15th
Coworker Chronicles Part 1
So there’s this guy at work… me and buddy DJ Huang have decided to call him… Le Douche. He sits in the same room as me in the opposite cubicle just across diagonal from me.
So Le Douche is the ultimate Douche and I will start by sharing a story that happened today. I think it is the best way to keep this Coworker Chronicles organized because if I started posting on all the things he’s done so far… I could write a book that would rival a Harry Potter book, just not as suspenseful.
Here goes:
Today Le Douche comes up to me and says to me in his nasal-y voice (I kid you not, it is very nasaly which may add to the douche factor), “Hey… we need one of these product A’s out in the field. We’re going to start working in the field so we need these out there. Call this guy and order one because we need one A-Sap. We need this to be out in the field by tomorrow.
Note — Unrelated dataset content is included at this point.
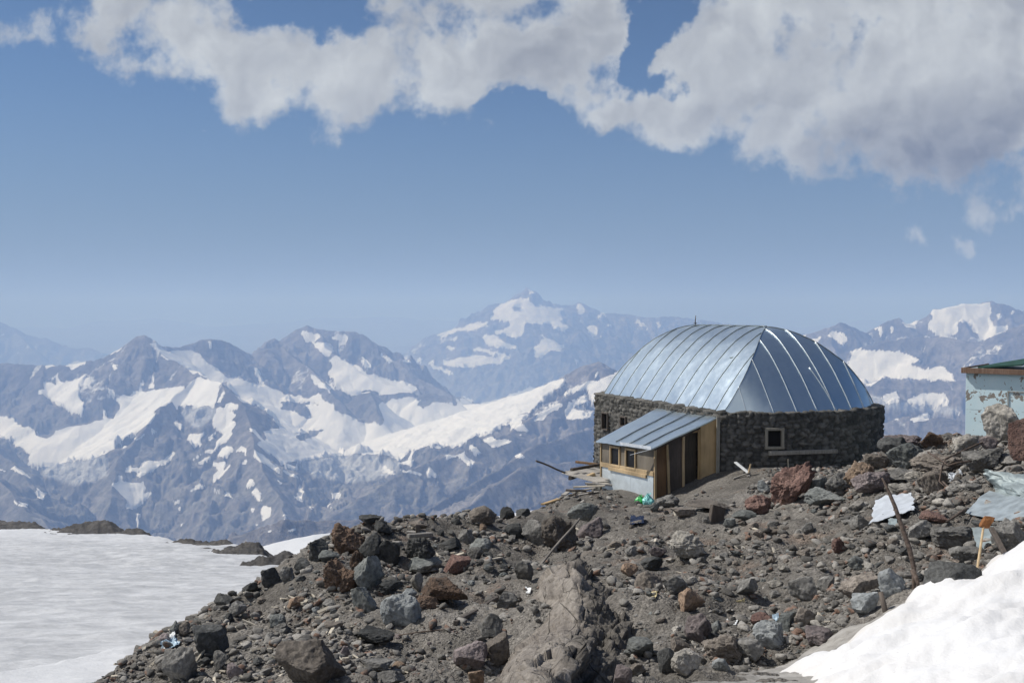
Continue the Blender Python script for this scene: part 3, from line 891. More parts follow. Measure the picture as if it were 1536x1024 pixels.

Call and get one out there.”
So I say to him, “Alright, I’m finishing up this thing for D. I’ll call the guy right after I’m done with this. It’ll be about 10 minutes.” So I continue working.
Less than five minutes later. I hear this from across the diagonal cubical, “Hey, did you order product A yet? We need those tomorrow.”
So I respond, “Alright fine, I’ll order it and then finish up what D wanted me to do later…”
So I call the vendor…
Me: Hi, my name is Johnny Sideburns and I’m going to take over the ordering equipment from you guys reponsibility from Le Douche. I need to order product A and have it delivered to our field tomorrow. Would you guys be able to do that for us?
Vendor: Uh… yeah but you guys already have one out there.
Me: ….we do? Le Douche just told me that we don’t and to call you to request one.
Vendor: No, you have one. It’s been there for about a month.
Me: ….
Vendor: Yeah
Me: Okay, let me go talk to Le Douche and verify this. Maybe he didn’t know and so we don’t need to order one or maybe we need a second one. Please hold.
So I walk over to Le Douche’s cubicle…
Me: Hey, you wanted me to get one of those product A’s out into the field right?
Le Douche: Yea, we need one A-Sap.
Me: Okay, I just talked to the vendor (and I know he heard the entire conversation), and he said we already had one out there and it’s been there for about a month.
Le Douche: *silence*
Me: *waiting*
Le Douche: Yeah, I know.
Me: …so do we need one then?
Le Douche: Yeah. We need another one. I said get a second one.
Me: …
and I just walked away without saying anything. Wow. Incredible.